Jul 7, 2026, 4:33 a.m.

3 min read

Bull and bear (Shutterstock)

Summary

  • Bitcoin is holding in the low $63,000s after a brief push above $64,000, extending a roughly 6 percent weekly gain despite a large sale by Strategy that the market largely absorbed.
  • The rebound from late-June lows near $58,000 comes as institutional futures activity has thinned and downside options protection has become unusually expensive, leading some derivatives traders to see signs of a late-stage washout.
  • Rising oil prices after a fresh attack near the Strait of Hormuz and renewed weakness in Asian tech shares add macro uncertainty, even as bitcoin has recently decoupled from sliding AI and chip stocks.

Bitcoin held in the low $63,000s on Tuesday after an overnight push above $64,000 faded, a round trip that left the token roughly flat on the day but still up about 6% over the week.

Bitcoin traded around $63,170, per CoinDesk data, after touching $64,400 in the early hours and slipping back. The move came despite Strategy's disclosure this week that it sold 3,588 bitcoin for about $216 million, its largest sale since abandoning its never-sell stance, which the market largely absorbed without breaking the recovery.

Ether held near $1,770, up 11.6% on the week, while XRP and solana kept most of their weekly gains at $1.13 and $80. Most majors were little changed on the day after leading the prior week's advance.

The recovery has firmed even as its footing stays thin. Bitcoin fell to a 21-month low near $58,000 at the end of June and has clawed back into the low $60,000s, a bounce rather than a breakdown after a first half it closed down about 20%, with its first weekly close below the 200-week moving average, a long-term trend line, since 2023.

Some derivatives traders read the washout as late-stage rather than early.

"The institutional bid has all but vanished," said Yusuf Fakhro, partner at ARP Digital, pointing to CME futures open interest at a 32-month low and a term structure at its tightest since early 2023.

He added that six-month options skew, a measure of how much traders pay to protect against a drop, has spiked to its fourth-highest on record, with the only parallels in June and November 2022, both of which came near major cycle bottoms.

When downside insurance gets this expensive, he said, the market is paying up for protection just as the worst may already be priced in.

Oil re-entered the picture overnight. Brent crude rose 0.6% to about $72.45 a barrel after a laden liquefied natural gas carrier was struck by a projectile near the Omani coast as it left the Strait of Hormuz, according to Bloomberg, a fresh attack that tests the peace deal reached in late June.

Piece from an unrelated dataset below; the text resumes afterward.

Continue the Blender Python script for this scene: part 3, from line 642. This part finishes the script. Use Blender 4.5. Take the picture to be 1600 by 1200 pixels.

Energy shocks tied to the Iran conflict drove crypto's selling earlier this year before the truce eased them, and a renewed flare-up is the kind of macro risk that had faded from the market's view.

Elsewhere, Asian shares fell as technology stocks came under renewed selling, with South Korea's Kospi down 6.7%, according to Bloomberg. Samsung Electronics slid 8.3% even after quarterly profit surged, and SK Hynix fell the same as it began marketing a U.S. listing. U.S. futures pointed lower, suggesting Monday's Wall Street rebound may not carry.

For most of the year, weakness in AI and chip stocks pulled crypto markets down with it, and this week the two have moved apart, with bitcoin steady as equities slid.

Whether that independence lasts, and whether the ETF inflows build, will decide if the bounce off $58,000 becomes a base or fades. The renewed oil risk out of Hormuz is the new variable - a reminder that the macro backdrop that battered crypto in the first half has not fully cleared.